The hon. and learned Member for Harborough (Mr. Garnier) and the hon. Members for Shrewsbury and Atcham and for Banbury (Tony Baldry) expressed their cynicism about Sir John's reporting in May. This is Sir John's timetable. Sir John does not work to a parliamentary or a political timetable, and he is carrying out the work as quickly as he is able. Clearly, it would be irresponsible to rush to implement a scheme before the facts are established.

Many Members, including the hon. Member for Cheltenham, raised the question of Sir John's independence. Sir John will come to his own views independently of Government. We have, of course, offered our own views and comments to the process, and they will be published along with all the responses, but they are representations, not directions. We have been very clear that we will take full account of Sir John's advice.

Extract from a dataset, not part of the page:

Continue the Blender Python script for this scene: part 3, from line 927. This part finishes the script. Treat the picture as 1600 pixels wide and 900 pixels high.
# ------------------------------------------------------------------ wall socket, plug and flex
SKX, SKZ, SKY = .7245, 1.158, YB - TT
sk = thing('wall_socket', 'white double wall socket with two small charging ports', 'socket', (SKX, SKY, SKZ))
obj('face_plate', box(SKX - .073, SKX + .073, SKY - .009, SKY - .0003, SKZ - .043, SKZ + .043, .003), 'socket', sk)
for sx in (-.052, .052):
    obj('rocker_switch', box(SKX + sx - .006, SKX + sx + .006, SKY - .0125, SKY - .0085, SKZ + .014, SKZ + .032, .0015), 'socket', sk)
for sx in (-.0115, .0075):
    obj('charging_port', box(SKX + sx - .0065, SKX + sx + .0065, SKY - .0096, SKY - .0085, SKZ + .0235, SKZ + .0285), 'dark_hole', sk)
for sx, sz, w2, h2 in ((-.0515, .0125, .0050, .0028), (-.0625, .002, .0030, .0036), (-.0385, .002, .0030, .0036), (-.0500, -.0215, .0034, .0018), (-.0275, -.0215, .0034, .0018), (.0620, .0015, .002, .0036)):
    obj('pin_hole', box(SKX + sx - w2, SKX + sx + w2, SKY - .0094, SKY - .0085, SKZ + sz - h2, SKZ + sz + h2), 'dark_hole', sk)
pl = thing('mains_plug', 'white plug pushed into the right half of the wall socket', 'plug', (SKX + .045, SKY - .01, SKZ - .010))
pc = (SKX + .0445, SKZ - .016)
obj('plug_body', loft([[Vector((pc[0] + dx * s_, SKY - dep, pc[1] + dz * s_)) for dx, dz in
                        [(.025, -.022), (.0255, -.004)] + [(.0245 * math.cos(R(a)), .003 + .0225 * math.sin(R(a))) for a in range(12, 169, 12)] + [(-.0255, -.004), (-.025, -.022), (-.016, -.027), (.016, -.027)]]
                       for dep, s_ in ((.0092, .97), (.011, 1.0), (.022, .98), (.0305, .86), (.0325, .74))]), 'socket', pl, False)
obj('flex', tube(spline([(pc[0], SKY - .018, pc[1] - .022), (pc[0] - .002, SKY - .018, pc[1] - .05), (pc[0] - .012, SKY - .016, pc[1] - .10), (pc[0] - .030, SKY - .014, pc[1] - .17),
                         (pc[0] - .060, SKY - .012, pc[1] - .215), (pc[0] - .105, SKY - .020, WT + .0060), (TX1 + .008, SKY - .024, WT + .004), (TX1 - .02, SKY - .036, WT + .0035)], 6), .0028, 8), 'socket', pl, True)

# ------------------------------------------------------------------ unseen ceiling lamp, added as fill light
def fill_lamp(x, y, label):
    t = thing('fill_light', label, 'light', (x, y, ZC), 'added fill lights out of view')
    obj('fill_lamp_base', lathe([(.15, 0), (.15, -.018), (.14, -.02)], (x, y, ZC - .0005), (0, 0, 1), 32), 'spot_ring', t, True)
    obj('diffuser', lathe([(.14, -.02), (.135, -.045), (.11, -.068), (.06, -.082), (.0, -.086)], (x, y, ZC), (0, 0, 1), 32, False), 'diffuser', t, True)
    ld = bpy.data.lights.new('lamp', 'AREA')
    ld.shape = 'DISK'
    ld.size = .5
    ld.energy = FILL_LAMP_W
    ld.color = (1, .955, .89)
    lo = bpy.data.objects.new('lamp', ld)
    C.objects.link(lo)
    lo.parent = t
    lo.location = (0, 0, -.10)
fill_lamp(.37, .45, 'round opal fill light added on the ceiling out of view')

Rob Marris: Speaking of cynicism, does my hon. Friend share my view that the Conservatives are sitting on the fence? Their motion calls for the implementation of the ombudsman's recommendations. Today, their spokesperson said that they hope that Chadwick will follow the ombudsman's recommendations but did not say what would happen if the recommendations from Chadwick are different from those of the ombudsman: they are silent on that point.

Sarah McCarthy-Fry: Exactly. As my hon. Friend suggests, Sir John's approach is already different from that of the ombudsman. Her approach was based on the scrutiny of individual cases, coupled with the requirement to prove that policyholders had relied on regulatory returns. Sir John has taken a flexible approach that already differs from that approach.